Iran in 2019: The political, economic and social realities

Iran in 2019: The political, economic and social realities

The past year has been challenging for Iran, opening with popular protests that questioned regime legitimacy. As the year unfolded, the country came under intense pressure from beyond its borders and experienced a collapse of the national currency that took an economic toll in the form of renewed inflation.

Iran in 2019  will continue to face domestic, economic, and external tensions. On the bright side, these can be expected to lead to political and economic reforms and potentially to a re-orientated foreign policy.

The domestic political structure is composed of power networks that are continuously engaged in bargaining. This compels them to either unite or compete on diverse issues. The current level of anti-Iranian posturing by the Donald Trump administration – and the more subtle US goal of regime change – has generated some alignment among the networks, primarily to secure the survival of the regime in light of sanctions and antagonism.

President Hassan Rohani has moved closer to the conservative camp and there are strong signs that the forces around him are coalescing to control the executive branch beyond the president’s second term.

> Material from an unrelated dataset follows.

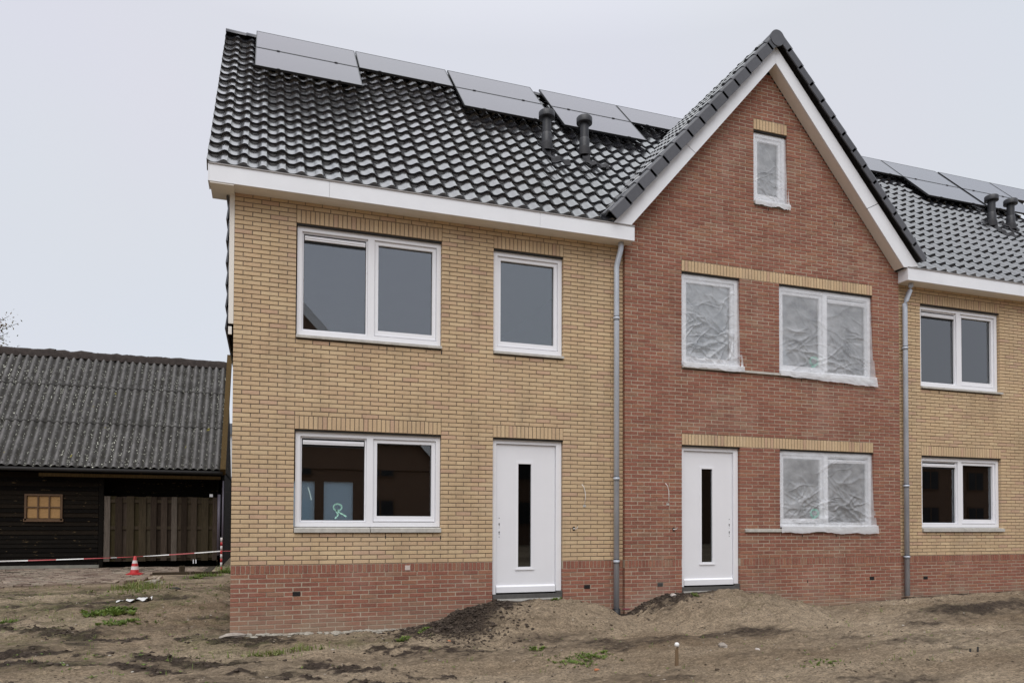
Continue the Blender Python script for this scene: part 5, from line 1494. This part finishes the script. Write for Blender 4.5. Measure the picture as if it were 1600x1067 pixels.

Rohani believes that the regime as a whole needs to introduce structural and governance reforms to regain legitimacy, but the more conservative elements around Ayatollah Ali Khamenei wish to push back because they believe such reforms are designed to weaken the position of supreme leader and affiliated institutions.

Significant political divisions over government efficiency, the business climate, economic mismanagement and corruption can therefore be expected throughout Iran in 2019.

One won’t see much tension on the surface, however, as all factions recognise the need for cohesiveness. Instead, squabbles will be held in abeyance until the approach of the next Majles (parliamentary) election, in February 2020, and then during the campaign for the 2021 presidential election.

Looking beyond the political power structure, protest campaigns against poor socio-economic conditions will continue in Iran in 2019, with numerous strike actions and targeted demonstrations. Though it is unlikely that these will translate into largescale social movements, they will keep social tensions simmering.